"My Favorite Museum Exhibit": Recreating an exhibit that no longer exists

"My Favorite Museum Exhibit" is a series of posts aimed at giving BoingBoing readers a chance to show off their favorite exhibits and specimens, preferably from museums that might go overlooked in the tourism pantheon. I'll be featuring posts in this series all week. Want to see them all? Check out the archive post. I'll update the full list there every morning.

Not every museum exhibit will survive untouched from your childhood to your grandchildrens'. Over time, historic and scientific accuracy, changing mores and aesthetics, and improvements in design will force some exhibits off the main stage and into the dusty storage room of memory.

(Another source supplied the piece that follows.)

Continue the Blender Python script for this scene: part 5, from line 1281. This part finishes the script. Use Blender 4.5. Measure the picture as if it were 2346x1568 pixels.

But you can still love them from afar.

On this, the last day of "My Favorite Museum Exhibit" week, I'd like to include one man's tribute to a long-dismantled museum exhibit. Tom Luthman writes:

When I was a kid in the 1970s, I'd go to the Center of Science and Industry in Columbus, Ohio (COSI). COSI opened in 1964, in the old Franklin County Memorial Hall, built in 1906. It closed in 1999, or rather, it moved to a new location, and most of the old exhibits didn't make the move.

One of the exhibits was THE TRIUMPH OF MAN, a leftover exhibit from the 1964 World's Fair in New York City, built by the Travelers Insurance Companies. You'd walk down a darkened corridor, and off in alcoves were 14 paper-mache scenes depicting the history of humanity. All accompanied by a recorded narration from the World's Fair. It was also sold in the gift shop as a 33-1/3 record, which we had.

Now, Luthman has put that recording to good use, incorporating it into a Flash-based recreation of THE TRIUMPH OF MAN* that will live online, long after the physical exhibit has decomposed in a landfill somewhere.

This is a really neat project and worth checking out, even if you don't have the emotional connection to THE TRIUMPH OF MAN that Luthman does. Just make sure you're someplace where you can crank up the sound and enjoy that sweet, sweet mid-20th-century triumphalism in stereo.

A virtual recreation of The TRIUMPH OF MAN

*Of course it's in all caps every time. It's THE TRIUMPH OF MAN, for god's sake.